Andretti faz um sinal de quem concordava com o que eu estava afirmando e antes que ele perguntasse:

  • Bom, não estou pleiteando nada, trabalhei naquele projeto, mas o Julio não se elegeu e ele foi para o saco, então estou fora, nunca pedi cargo algum,  sempre combati isso e como Delegado Especial prefiro continuar fazendo o meu trabalho, pesquisando, escrevendo, é a minha contribuição. Mas se mudar e o Moretto me convocar para alguma coisa, como tu sabes convocação é convocação, eu me sinto preparado para enfrentar qualquer situação. Só que eu espero que haja um mínimo de respeito por ser Delegado Especial. Você vê Andretti na Magistratura chega-se a Desembargador e não há rebaixamento, no Ministério Público o promotor chega a Procurador e não pode ser mais rebaixado, na Polícia Militar chega-se a Coronel e vai ocupar um cargo de direção, numa função condizente com a dignidade do seu cargo, agora só na Polícia Civil que é como na cassa da “mãe Joana”, é uma bagunça!
  • Ah, sim, mas essa bagunça é generalizada, todo o Executivo é assim!

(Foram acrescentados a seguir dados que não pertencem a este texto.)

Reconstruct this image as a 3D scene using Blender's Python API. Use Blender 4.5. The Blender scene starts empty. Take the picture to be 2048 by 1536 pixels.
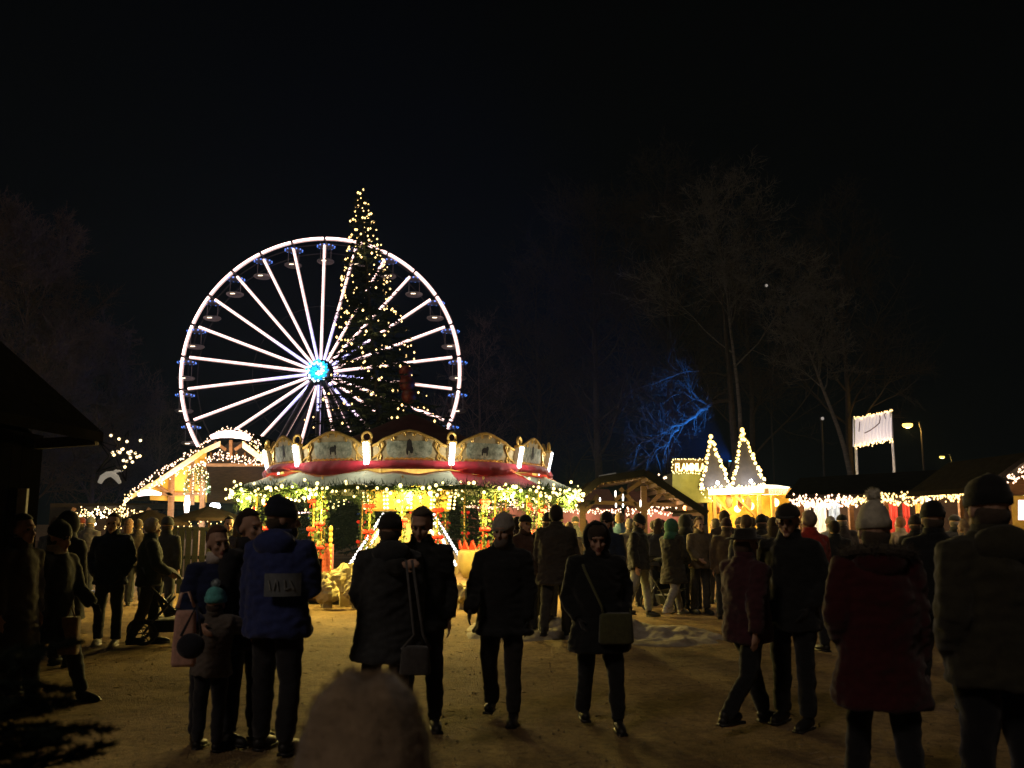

  • Não! Eu te citei o exemplo da Polícia Militar, eles institucionalmente estão muito na frente, lá existe hierarquia, no Judiciário e no Ministério Público é a mesma coisa.
  • Tu achas isso?
  • Sim. Não tenho dúvidas, o problema dos Coronéis é salarial. Se se der aumento para os oficiais há um berreiro geral e eles são milhares, são mais de treze mil na ativa e tem ainda os inativos. Mas lá existe critérios, não vê o Coronel Walmor Backes, ele é Diretor de Ensino e Pesquisa no atual governo do PMDB, muito embora seja filiado ao PPB e amigo do Amin. Agora vai ser o Comandante-Geral da PM.
  • É, mas eu já fechei o meu tempo de serviço, estou indo para casa.
  • Que coisa boa, eu ainda tenho que penar no mínimo mais uns dez anos.
  • Isso é bom, pelo menos vou ver ainda um amigo que tem uma cabeça privilegiada fazer alguma coisa de bom pela instituição.
  • É, enquanto vocês estão em casa, nós é que vamos ter que segurar a peteca e toda essa politicagem que existe na disputa de cargos, onde ninguém respeita ninguém. Se eu e você Andretti estamos disputando um cargo deixa de existir amizade, vale a lei do quem pode mais e esse talvez seja o grande “ovo da serpente”, uma das formas como nós estamos matando nossa instituição e esses “cabeças de bagre” não enxergam isso.

Andretti se levantou, deu um forte abraço e deixou um sorriso, desejando um um feliz ano novo. Nesse clima me despedi, deixando o recado que ele saberia onde me encontrar.